The parents of a rebellious child would consider the child to be in need of punishment for not acknowledging their existence and further going against the rules set by them.
Similar thing, in principle, with God.
What a horrendous parody parenthood and pathetic justification of atrocity. What parents do you know that threaten their children with torment for not obeying commands? What parents do you know that demand unquestionable obedience and persistent recognition of their neverending authority for the duration of your childhood, or even (keeping with the 'God' comparison) your
entire life? God represents the father that is never going to leave. Never going to stop watching, judging and making demands of you in life. Is that how you want to represent parenthood?
If God really had self esteem issues, he would use his power to literally force us to be in a constant state of worship. Yet we have been given freewill to deny worship.
But that would be an automation, wouldn't it. If God
is interested in being recognised, and so virulently then it could not be satisfied through programming us into submission. It could only be determined by him attempting to convince others to observe him. At any rate, why is it then that failure to believe and worship God commands such a tortorous and malevolent punishment?
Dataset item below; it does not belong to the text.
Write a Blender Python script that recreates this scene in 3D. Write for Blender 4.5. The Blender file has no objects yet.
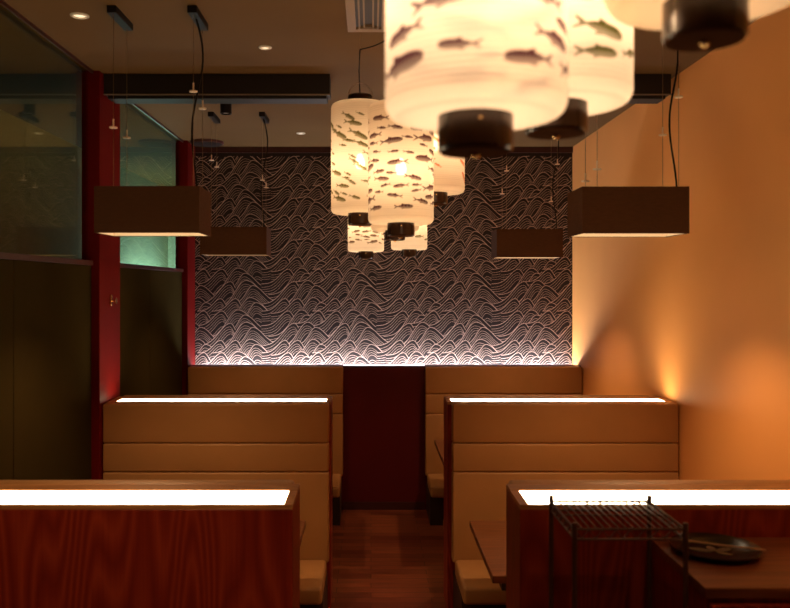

Indeed, I suggest you keep this in mind as it is as true to me as it is to others. I do not believe in a God not because of some spiteful disobedience, or as some arrogant belief that I do not need to - but simply do not believe in a deity entirely because I am
not convinced. I simply do not believe it likely that a divine being exists. I do go so far as to state that I actually
cannot believe in a God until specific evidence or logical argument has been presented sufficiently. Are you to say that my sincerity born from my free-will that God decreed I should have would be my downfall? It would be my confession towards my punishment? How can you defend the concept of someone that would punish people entirely for getting their information wrong?
I think you struggle to understand that there is no such thing as morality independent of God. Nothing can exist independent of God. All that we know and understand have been created by him, including what we judge as being moral.
This, of course is what you believe. I should ask you what precisely this means here as far as you are concerned as with the greatest respect, it comes across as rhetoric to me.